William Kline’s Life is Good and Good For You in New York Trance Witness Revels is one of those low print run, long out of print, wildly expensive, classic photobooks that pop up in discussions from time to time. I don’t recall what brought it to mind for me, but I went hunting and was able to find the Errata Editions reprint (Books on Books #5) for a song.

https://youtu.be/YyS4cllpyIo

To be honest, on my first flip through, I was wildly unimpressed. The images are very contrasty, with dark blacks, bright whites, and not much else, and it all just tumbles, helter skelter. But when I sat and looked at it for awhile, I found that it made sense: it looks like a newspaper, stripped of the headlines and paragraphs—in some spreads, with images in place of headlines and paragraphs—and it seems this is exactly what Kline was after.

William Kline was born in New York, but studied in Paris, and on returning to his hometown for a visit in 1954, he found something different, a sleaze, that he captured, quite successfully, in New York, and it’s no wonder that New York became one of those photobooks.

These reprints from Errata Editions (I have another one—Beyond Caring by Paul Graham—that I’ll get around to reviewing at some point) are great ways to get to experience these classic old books, though the reprint suffers a bit. Many spreads from the book are printed 2 to a page (so 4 spreads from the original on one spread in the reprint), which means probably the most famous image from New York, this one, is rather tiny in the reprint, where it was printed full bleed in the original. Plus, the reprint series are all the same size and the same paper stock (the two I have are, anyway), so any of the physical properties, the texture of the paper, for example, that contribute to the overall experience of the book are completely lost. So while it’s an inexpensive, readily available way to experience unavailable old books, it’s a completely different experience than you would get from the original (or a more faithful reprint), and I don’t think I can honestly give this a review, in my normal scheme.
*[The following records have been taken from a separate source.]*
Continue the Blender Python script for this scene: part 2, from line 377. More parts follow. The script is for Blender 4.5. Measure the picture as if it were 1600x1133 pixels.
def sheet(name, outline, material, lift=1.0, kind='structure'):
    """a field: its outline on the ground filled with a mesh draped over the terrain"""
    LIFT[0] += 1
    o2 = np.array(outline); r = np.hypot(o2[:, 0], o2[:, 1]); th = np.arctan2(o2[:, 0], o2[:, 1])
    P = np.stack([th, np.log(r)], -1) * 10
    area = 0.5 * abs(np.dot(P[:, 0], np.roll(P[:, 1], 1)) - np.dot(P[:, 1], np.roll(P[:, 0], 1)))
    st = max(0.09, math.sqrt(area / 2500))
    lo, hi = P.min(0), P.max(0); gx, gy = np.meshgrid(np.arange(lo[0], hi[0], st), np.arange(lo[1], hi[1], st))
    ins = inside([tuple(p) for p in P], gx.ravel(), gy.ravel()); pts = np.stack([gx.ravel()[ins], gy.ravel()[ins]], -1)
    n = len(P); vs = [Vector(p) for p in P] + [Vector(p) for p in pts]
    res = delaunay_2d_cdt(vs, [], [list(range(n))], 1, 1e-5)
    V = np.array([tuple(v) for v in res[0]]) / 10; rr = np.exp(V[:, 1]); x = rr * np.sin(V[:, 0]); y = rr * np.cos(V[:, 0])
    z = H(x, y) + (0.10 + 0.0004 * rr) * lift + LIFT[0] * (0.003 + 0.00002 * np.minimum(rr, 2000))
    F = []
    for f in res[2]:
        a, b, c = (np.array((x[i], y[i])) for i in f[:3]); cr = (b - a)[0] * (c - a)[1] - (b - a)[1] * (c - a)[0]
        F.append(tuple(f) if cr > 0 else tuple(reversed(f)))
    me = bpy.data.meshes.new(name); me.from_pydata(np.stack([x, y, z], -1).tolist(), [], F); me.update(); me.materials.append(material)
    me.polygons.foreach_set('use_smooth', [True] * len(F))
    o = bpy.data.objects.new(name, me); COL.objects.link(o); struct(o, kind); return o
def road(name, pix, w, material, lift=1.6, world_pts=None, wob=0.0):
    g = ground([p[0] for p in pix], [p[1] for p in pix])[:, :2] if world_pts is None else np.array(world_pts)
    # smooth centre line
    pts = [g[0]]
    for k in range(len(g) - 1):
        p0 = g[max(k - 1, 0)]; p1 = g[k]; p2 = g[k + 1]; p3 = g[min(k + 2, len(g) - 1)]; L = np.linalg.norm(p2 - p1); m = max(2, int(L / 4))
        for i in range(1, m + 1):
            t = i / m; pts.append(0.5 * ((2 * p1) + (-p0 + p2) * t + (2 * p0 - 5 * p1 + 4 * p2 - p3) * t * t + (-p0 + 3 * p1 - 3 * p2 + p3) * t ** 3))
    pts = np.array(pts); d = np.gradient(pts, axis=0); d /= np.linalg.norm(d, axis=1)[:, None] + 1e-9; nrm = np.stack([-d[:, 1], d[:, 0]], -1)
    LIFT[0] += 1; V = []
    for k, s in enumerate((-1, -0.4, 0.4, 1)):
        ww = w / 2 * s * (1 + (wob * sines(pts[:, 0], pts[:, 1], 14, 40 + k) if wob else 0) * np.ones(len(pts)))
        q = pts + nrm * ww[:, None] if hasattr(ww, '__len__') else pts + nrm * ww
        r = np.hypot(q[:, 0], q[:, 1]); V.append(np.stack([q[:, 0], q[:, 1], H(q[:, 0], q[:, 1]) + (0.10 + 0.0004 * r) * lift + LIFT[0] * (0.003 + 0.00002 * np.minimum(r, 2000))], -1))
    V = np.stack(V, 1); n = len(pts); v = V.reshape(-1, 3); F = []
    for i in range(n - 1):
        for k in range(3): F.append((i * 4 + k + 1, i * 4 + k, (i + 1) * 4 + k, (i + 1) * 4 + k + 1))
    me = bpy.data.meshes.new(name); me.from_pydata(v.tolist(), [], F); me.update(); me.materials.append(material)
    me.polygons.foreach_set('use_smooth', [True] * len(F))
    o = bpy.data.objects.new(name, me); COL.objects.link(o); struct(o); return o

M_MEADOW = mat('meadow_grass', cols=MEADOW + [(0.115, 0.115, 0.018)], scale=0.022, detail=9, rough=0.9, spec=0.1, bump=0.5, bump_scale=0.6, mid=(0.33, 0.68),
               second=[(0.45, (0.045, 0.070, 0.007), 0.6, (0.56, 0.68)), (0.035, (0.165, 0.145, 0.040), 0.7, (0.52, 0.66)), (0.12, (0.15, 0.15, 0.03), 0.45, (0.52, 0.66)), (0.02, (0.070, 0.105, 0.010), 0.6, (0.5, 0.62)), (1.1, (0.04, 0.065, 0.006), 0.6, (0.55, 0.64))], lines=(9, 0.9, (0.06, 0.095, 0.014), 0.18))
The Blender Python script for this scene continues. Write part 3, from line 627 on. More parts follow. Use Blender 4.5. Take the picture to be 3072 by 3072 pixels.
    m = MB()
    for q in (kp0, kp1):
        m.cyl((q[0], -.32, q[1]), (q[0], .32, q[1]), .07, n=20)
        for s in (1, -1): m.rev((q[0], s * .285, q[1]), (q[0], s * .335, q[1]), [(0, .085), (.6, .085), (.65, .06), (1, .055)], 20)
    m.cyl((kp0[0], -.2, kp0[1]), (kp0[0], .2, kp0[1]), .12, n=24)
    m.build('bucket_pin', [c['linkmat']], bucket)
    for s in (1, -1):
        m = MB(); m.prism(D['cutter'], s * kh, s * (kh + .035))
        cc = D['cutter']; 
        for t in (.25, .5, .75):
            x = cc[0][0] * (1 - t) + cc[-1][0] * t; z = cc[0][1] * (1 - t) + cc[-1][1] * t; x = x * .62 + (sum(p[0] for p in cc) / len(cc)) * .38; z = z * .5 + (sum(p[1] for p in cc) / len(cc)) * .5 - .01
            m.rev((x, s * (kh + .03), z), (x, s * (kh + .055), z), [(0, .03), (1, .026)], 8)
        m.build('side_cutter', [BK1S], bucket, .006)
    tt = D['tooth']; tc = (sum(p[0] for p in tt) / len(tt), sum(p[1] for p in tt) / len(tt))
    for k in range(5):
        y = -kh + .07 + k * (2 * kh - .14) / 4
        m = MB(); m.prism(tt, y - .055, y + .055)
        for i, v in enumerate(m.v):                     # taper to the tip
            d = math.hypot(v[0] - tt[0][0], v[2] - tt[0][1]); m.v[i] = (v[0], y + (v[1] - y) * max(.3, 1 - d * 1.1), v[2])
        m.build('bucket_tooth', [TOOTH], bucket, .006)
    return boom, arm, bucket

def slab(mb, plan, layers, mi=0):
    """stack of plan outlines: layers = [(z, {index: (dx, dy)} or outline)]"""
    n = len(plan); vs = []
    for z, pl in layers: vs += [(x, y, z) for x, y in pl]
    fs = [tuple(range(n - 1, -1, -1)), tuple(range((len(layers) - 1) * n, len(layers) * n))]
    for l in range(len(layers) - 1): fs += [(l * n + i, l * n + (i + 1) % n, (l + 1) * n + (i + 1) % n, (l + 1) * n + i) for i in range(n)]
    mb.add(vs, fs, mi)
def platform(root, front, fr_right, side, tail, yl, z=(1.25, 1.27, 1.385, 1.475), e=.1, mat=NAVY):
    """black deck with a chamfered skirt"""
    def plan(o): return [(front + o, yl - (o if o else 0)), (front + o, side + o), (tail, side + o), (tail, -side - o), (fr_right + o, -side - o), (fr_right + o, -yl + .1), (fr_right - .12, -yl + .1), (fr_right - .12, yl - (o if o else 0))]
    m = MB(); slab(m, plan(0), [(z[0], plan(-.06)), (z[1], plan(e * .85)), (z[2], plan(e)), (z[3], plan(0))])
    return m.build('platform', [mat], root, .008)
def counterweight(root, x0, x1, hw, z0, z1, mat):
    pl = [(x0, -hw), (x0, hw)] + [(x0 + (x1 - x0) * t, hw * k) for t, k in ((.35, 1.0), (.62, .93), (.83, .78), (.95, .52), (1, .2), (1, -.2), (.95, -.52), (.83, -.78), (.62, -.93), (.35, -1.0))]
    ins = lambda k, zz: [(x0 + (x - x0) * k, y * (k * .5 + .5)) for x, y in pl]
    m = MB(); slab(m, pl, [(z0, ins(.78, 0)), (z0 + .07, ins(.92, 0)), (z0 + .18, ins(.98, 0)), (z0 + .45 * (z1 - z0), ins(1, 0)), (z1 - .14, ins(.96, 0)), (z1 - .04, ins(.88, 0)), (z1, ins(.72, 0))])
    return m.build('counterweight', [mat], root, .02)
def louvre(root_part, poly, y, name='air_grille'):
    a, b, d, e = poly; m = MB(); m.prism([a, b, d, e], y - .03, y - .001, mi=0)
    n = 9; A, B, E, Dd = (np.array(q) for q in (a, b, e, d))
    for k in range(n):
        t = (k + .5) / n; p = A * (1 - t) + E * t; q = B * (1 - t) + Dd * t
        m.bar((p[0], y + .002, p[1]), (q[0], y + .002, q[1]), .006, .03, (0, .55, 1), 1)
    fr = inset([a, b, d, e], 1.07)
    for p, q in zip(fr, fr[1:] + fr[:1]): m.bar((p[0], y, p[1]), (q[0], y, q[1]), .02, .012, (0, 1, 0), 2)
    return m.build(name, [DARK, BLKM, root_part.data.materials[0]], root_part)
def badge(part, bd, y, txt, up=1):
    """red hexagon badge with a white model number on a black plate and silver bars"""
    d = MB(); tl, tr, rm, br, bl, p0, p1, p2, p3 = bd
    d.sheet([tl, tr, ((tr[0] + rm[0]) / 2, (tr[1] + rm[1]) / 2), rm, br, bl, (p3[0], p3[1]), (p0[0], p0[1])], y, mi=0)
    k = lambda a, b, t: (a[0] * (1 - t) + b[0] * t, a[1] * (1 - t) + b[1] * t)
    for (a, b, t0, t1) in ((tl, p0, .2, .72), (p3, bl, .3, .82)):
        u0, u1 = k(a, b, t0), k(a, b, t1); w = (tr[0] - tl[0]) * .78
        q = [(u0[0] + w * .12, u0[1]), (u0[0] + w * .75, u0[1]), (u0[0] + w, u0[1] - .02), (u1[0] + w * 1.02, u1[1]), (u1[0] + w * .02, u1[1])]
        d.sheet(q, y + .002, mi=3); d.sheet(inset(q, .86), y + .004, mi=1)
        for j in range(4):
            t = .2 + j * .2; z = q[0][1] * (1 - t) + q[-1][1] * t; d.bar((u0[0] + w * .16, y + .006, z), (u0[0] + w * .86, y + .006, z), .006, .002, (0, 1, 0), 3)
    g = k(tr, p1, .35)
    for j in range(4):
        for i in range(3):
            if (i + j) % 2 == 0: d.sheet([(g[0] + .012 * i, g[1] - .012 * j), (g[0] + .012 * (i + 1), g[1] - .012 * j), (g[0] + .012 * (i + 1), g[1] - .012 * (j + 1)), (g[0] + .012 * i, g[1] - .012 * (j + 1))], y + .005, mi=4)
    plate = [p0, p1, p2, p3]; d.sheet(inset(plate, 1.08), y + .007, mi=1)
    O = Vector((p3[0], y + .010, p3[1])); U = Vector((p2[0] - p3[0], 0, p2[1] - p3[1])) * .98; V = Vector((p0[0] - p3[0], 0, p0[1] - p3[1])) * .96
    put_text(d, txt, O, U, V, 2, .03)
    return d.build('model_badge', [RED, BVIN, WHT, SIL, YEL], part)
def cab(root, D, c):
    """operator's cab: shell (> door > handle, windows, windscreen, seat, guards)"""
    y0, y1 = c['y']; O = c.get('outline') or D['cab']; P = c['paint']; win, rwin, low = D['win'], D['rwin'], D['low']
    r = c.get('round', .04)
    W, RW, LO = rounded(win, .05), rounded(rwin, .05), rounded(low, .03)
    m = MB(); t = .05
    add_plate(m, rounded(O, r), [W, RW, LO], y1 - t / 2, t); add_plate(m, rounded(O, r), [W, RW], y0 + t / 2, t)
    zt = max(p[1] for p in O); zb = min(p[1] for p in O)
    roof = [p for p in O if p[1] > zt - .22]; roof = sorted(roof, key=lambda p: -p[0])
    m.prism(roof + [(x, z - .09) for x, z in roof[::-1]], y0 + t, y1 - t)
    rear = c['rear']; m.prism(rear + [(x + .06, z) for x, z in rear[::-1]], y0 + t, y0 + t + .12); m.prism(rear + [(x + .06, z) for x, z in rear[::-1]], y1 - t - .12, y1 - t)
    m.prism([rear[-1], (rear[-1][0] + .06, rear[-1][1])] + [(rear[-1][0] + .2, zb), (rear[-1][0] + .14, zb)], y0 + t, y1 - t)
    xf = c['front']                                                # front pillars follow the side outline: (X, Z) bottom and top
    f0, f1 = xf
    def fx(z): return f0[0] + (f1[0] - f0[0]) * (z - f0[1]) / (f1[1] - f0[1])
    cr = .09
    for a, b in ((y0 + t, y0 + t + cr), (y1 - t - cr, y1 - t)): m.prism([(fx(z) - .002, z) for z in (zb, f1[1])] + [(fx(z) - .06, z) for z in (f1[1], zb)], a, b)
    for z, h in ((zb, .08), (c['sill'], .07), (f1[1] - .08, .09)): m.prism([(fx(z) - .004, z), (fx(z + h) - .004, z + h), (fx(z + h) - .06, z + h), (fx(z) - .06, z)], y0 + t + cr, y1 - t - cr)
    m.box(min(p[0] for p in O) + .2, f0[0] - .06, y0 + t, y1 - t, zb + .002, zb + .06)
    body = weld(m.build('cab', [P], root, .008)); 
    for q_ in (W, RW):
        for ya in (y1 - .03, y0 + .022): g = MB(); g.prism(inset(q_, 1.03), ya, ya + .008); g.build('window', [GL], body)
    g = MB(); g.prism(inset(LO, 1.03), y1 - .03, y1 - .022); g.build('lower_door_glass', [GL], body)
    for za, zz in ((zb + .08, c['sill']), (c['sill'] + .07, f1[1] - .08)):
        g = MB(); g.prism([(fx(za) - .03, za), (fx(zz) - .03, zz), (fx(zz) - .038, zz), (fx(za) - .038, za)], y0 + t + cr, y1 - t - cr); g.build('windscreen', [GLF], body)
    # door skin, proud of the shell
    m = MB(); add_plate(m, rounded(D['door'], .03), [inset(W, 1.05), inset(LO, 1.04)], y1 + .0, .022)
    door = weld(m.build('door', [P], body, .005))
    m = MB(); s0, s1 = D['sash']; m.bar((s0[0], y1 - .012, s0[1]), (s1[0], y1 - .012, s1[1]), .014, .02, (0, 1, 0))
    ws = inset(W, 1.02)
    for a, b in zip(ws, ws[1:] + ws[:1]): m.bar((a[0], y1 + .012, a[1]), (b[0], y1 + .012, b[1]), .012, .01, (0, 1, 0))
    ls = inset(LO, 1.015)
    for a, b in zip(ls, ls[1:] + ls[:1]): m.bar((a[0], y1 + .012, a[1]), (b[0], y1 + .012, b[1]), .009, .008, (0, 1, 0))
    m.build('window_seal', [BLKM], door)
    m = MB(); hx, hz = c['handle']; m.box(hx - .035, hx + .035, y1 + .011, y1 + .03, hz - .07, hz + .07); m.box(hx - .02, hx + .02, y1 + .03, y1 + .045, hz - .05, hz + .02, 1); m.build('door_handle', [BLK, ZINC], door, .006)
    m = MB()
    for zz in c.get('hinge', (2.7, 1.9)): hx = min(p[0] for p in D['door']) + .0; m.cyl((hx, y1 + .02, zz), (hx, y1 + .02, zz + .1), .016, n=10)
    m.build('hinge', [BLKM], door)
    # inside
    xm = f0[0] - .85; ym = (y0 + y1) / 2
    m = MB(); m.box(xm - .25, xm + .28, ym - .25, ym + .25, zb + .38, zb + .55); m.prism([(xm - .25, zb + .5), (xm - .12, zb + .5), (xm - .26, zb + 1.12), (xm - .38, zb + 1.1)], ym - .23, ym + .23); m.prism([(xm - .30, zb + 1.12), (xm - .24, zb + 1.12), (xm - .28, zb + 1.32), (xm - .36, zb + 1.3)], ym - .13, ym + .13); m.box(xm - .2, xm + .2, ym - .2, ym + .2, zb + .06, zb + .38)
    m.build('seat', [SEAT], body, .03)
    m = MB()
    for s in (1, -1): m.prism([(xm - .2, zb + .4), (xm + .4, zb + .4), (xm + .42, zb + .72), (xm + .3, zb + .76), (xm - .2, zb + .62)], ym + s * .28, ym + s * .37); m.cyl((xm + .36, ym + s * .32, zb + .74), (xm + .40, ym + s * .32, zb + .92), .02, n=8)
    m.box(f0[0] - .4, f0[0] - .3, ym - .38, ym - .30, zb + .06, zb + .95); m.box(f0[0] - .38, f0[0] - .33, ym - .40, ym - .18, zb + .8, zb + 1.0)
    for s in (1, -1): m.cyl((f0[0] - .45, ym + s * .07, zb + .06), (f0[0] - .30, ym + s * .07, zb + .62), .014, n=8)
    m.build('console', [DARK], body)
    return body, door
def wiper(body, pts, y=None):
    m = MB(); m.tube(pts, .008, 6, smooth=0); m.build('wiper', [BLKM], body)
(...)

Other books covered in the Books on Books series are smaller collections of photographs, so each spread can be an equivalent spread in the Errata Editions edition. But not New York, sadly, and I’m not sure how they decided which to present as full spreads, and which to shrink, and not sure why they left Gun 1 as tiny as they did.

It’s not all bad: the essays at the end are informative, and this one includes one of Kline’s contact sheets. But it’s also not like a normal photobook, really, let alone the originals.

It’s probably still worth picking up, used, if you find a good price on it, and may also be worth selling off when you get tired of it. I’m glad to have New York, for now, but ask me again in a year or two, and I wonder if it’ll still be on the shelf.